La voiture électrique, un accélérateur de tendance

En plus des nouveaux comportements, l’avènement de nouvelles technologies accélère cette transformation. La voiture électrique, surtout, pose un véritable casse-tête pour les constructeurs qui ne savent pas comment commercialiser ces véhicules chers, expérimentaux et n’ayant pas l’autonomie des automobiles traditionnelles. Ils ont donc dû réfléchir à des solutions pour couvrir l’ensemble des déplacements de leurs clients.

Réfléchir en fait à vendre non plus seulement des voitures, mais de la mobilité. “Pour ce faire, les constructeurs sont en train d’inventer des modèles comme la location mensuelle et la vente associée à la location”, illustre Bernard Jullien. Les constructeurs allemands notamment sont très avancés sur le sujet, à l’image de Daimler et Mercedes. Les Français s’y mettent également. Voici quelques jours, le groupe PSA Peugeot Citroen présentait sa Citroen C-Zéro électrique, avec une formule de location-vente longue durée tout compris pour 499 euros par mois sur cinq ans.

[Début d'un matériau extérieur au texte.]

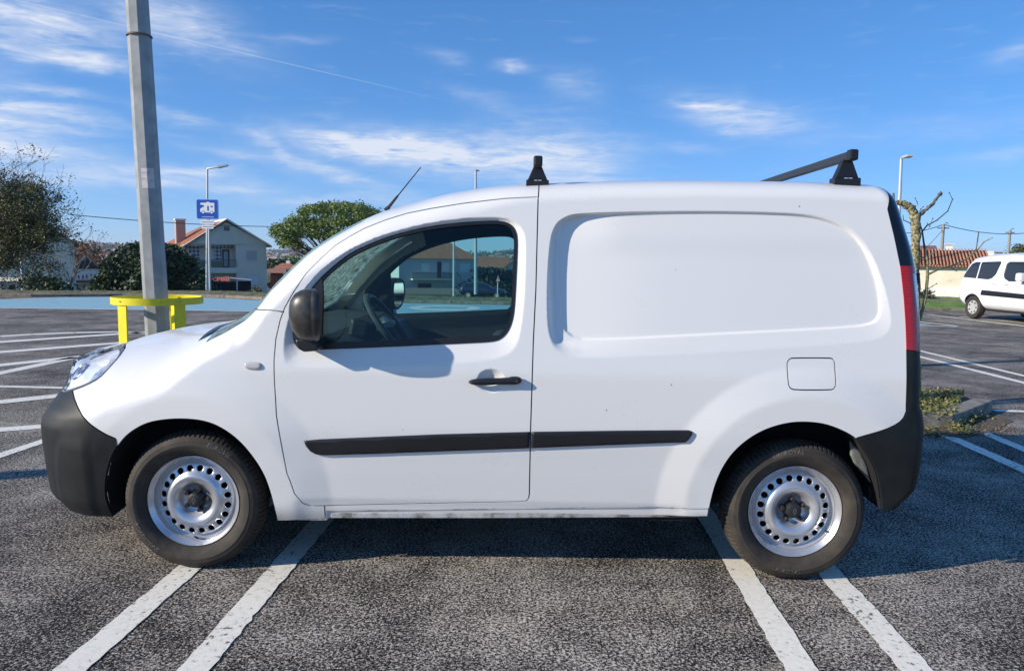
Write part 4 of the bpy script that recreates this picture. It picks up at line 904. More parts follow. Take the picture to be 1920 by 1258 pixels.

Attention, cependant. “Cette tendance, si elle se ressent dans les comportements, reste assez lente à se développer, nuance Rémi Cornubert. Et il y a peu de chances qu’à terme, l’ensemble du marché français bascule sur de la location.” En 2009, la location de voitures pour particuliers à certes augmenté, mais pas de manière spectaculaire : 6,4 % des français ont loué une voiture en 2009, contre 6,1 % en 2008.

Sur le marché de la location courte durée, les prévisions, elles, sont particulièrement optimistes. L’expérience hautement médiatique d’Autolib pourrait aussi contribuer à cet élan. Selon une étude de 2009 du cabinet Oliver Wyman, l’autopartage (la location à la demande), qui représente seulement 5 millions d’euros en France, est voué à un avenir radieux. Pour les prochaines années, le cabinet estime que le marché pourrait concerner 20.000 voitures, représentant plus de 700.000 utilisateurs.

Dans les autres pays européens, d’ailleurs, cette pratique s’est déjà largement répandue. En Europe, il représentait 150 millions d’euros en 2008, et pas moins de 130 millions d’euros aux Etats-Unis.